= Materials provided =
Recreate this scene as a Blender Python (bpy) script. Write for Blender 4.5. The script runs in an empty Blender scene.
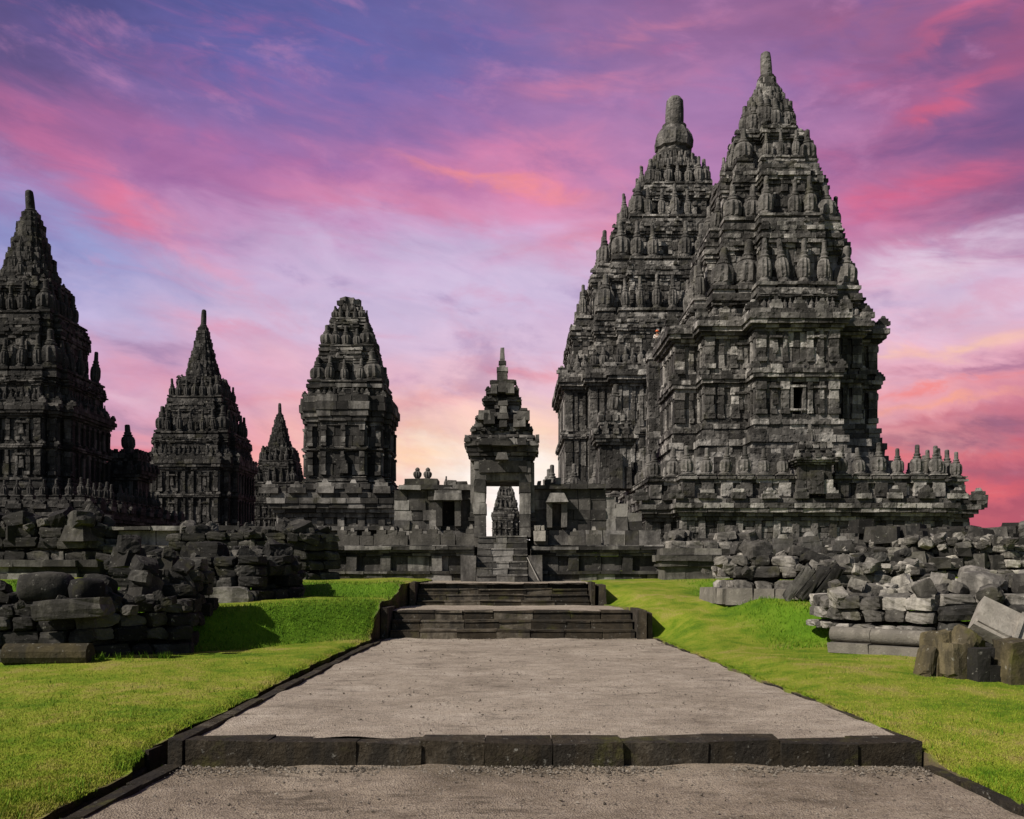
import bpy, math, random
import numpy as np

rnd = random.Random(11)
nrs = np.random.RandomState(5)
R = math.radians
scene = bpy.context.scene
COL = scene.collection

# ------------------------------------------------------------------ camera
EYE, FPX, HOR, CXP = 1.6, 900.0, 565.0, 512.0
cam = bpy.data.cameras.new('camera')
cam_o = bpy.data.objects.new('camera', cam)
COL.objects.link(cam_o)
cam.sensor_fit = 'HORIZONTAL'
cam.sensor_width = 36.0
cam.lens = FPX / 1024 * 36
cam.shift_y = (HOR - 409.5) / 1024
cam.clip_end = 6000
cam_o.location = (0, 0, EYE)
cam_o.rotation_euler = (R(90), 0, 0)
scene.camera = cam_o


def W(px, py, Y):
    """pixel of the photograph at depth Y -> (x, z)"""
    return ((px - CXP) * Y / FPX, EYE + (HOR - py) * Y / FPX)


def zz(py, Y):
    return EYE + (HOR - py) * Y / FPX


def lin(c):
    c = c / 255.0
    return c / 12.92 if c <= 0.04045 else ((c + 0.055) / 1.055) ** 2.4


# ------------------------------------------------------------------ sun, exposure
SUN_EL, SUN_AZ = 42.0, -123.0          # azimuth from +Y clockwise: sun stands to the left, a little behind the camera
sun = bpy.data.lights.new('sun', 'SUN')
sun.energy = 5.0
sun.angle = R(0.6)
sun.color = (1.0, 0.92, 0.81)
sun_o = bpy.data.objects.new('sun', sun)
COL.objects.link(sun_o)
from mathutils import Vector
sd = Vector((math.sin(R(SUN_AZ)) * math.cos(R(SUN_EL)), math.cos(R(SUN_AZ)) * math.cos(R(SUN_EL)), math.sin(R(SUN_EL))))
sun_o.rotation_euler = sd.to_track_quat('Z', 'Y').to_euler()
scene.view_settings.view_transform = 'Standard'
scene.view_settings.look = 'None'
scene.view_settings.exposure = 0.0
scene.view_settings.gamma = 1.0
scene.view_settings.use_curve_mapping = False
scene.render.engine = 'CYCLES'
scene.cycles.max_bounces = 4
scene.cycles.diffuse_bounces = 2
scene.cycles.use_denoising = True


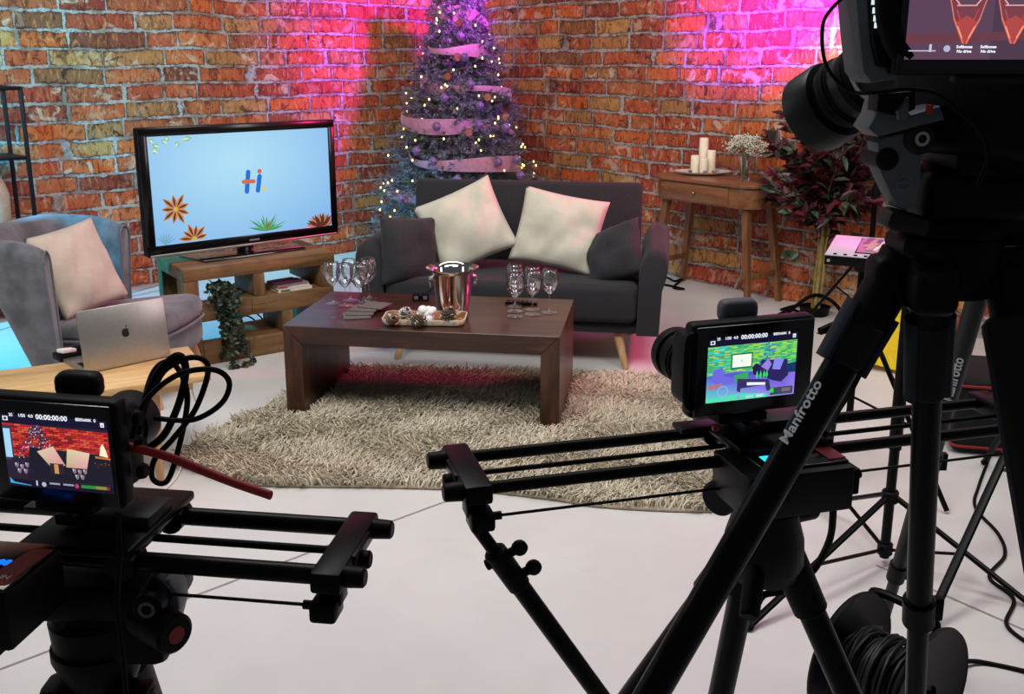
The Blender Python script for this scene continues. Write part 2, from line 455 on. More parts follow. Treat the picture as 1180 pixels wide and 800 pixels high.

= What the exercise asks =
Take the lines above from the top of the records through the one with "COL = scene.collection" and repeat them exactly, without any pictures.

= Solution below =
Recreate this scene as a Blender Python (bpy) script. Write for Blender 4.5. The script runs in an empty Blender scene.
import bpy, math, random
import numpy as np

rnd = random.Random(11)
nrs = np.random.RandomState(5)
R = math.radians
scene = bpy.context.scene
COL = scene.collection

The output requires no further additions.